Mardi Gras is another one.  For the uninformed, the original purpose of Mardi Gras, or Fat Tuesday, was to have one last gorgefest before the deprivation period known as Lent.  I assume that back when the tradition started, people actually made sacrifices during Lent.  Nowadays, we'll take full advantage of the principles behind Mardi Gras, regardless of our religious observances.  Eat a lot of food?  Have a bunch of drinks? Wear brightly colored beads (what'd you have to do to get those?)?  Use mildly amusing noisemakers while watching strange men wearing masks and feathers march in a parade?  Those are some stipulations I could get on board with.  And on a Tuesday, no less.  It's the day before Ash Wednesday, when Catholics aren't supposed to eat meat, as well as every Friday during the stretch.  But what big sacrifice are we really making?  Every year during Lent Dave and I go to all-you-can-eat sushi on Fridays, which is even more gluttonous than Mardi Gras.  Let me get three spicy tuna rolls, an eel avocado, and a Philadelphia, and don't skimp on the cream cheese.  Yes, that's making a real sacrifice.  Can't you tell I'm depriving myself?  I'd normally eat six rolls instead of five.
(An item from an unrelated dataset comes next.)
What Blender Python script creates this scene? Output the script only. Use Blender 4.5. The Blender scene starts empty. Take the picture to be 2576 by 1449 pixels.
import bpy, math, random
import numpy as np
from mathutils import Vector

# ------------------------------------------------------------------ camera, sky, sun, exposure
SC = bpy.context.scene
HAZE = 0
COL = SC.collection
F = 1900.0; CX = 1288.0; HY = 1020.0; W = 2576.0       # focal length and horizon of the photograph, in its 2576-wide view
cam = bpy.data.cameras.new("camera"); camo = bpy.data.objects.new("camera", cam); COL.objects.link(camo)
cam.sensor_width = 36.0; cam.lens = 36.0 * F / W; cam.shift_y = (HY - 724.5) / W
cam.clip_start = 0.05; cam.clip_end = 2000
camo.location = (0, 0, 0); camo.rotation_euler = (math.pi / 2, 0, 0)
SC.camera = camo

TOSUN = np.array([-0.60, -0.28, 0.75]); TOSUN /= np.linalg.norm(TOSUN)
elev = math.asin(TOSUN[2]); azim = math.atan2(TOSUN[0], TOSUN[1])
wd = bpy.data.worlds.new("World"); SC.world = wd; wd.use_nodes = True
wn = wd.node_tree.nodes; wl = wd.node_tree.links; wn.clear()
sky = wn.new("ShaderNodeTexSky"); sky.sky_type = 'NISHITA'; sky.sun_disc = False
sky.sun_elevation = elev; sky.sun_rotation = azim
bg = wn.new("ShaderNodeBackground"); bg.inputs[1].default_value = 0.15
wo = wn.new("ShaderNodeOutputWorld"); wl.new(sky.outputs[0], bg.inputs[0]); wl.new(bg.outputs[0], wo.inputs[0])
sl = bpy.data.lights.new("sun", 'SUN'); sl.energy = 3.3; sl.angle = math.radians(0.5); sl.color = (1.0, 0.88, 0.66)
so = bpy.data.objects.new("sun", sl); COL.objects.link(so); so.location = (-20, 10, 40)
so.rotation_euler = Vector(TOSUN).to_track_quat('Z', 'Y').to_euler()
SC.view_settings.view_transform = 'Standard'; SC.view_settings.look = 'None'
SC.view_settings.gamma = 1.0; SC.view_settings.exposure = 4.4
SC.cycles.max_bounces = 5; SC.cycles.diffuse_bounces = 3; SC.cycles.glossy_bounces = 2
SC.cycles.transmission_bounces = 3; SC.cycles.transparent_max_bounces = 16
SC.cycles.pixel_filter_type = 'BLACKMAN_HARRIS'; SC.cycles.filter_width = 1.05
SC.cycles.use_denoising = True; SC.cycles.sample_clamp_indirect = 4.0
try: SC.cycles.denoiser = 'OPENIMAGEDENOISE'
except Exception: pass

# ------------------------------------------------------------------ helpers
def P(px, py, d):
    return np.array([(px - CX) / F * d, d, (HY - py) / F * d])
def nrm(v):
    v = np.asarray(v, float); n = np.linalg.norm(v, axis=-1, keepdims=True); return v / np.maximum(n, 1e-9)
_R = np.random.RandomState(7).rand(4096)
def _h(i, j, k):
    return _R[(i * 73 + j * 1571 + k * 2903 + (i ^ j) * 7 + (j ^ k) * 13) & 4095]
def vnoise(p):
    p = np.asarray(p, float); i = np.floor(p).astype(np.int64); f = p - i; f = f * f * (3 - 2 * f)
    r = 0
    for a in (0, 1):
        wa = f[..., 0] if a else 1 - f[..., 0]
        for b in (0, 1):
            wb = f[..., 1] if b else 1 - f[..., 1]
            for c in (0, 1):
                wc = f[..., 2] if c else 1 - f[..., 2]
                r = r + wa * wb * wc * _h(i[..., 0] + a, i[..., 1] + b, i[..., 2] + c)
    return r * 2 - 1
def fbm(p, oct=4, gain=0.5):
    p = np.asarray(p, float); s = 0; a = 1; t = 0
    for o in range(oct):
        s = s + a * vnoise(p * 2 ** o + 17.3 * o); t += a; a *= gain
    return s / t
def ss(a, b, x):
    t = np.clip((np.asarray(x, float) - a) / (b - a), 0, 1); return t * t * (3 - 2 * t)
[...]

But by far, the biggest let's-booze-for-the-hell-of-it holiday has got to be New Year's Eve.  Don't get me wrong; I love New Year's Eve.  But what are we really celebrating here?  That we managed to survive yet another calendar year without killing the people most near and dear to us?  We just spent thousands of dollars on Christmas; do we really need to eat dinner for a hundred bucks a head?  I firmly believe that three groups of people got together years ago, decided that New Year's Eve should be celebrated, and marketed their idea to everybody else.  Those three groups are restaurant and bar owners, cab companies, and teachers.  Restaurant and bar owners lobbied it for obvious reasons.  I could see them discussing it now: "You know, I don't think we sufficiently robbed our customers blind by jacking up our prices on Valentine's Day.  Let's make up a new holiday where we can make prix-fixe menus!"  Cab companies heard of the plan and soon wanted in on the action, since they knew that people couldn't drive home after consuming all that alcohol (not included in the prix-fixe).  And teachers loved the idea because it meant that they could get drunk and forget about the fact that their Christmas vacation was about to come to an end.  See, I knew there was a reason I loved the holiday so much.

I have to admit that I have fallen into the trap of all these faux-lidays.  I'm kind of excited that St. Patrick's Day falls on a Thursday this year, since it's the one weeknight on which I'll actually go out.  Hey, if drinking green beer will help commemorate the anniversary of St. Patrick driving the snakes out of Ireland, or whatever it is we're celebrating, then who am I to argue?  If we do go out, we'll probably head to a local Irish pub for some corned beef and cabbage. 

Okay, I'm lying.  I hate corned beef and cabbage.  I'm totally in it for the green beer. 

1 comment:

  1. Glad you'll be joining us for our St. Patty's get-together. By then you'll be ready for another drink! We can also celebrate the feast of St. Joseph (which I don't think is usually connected with having drinks!)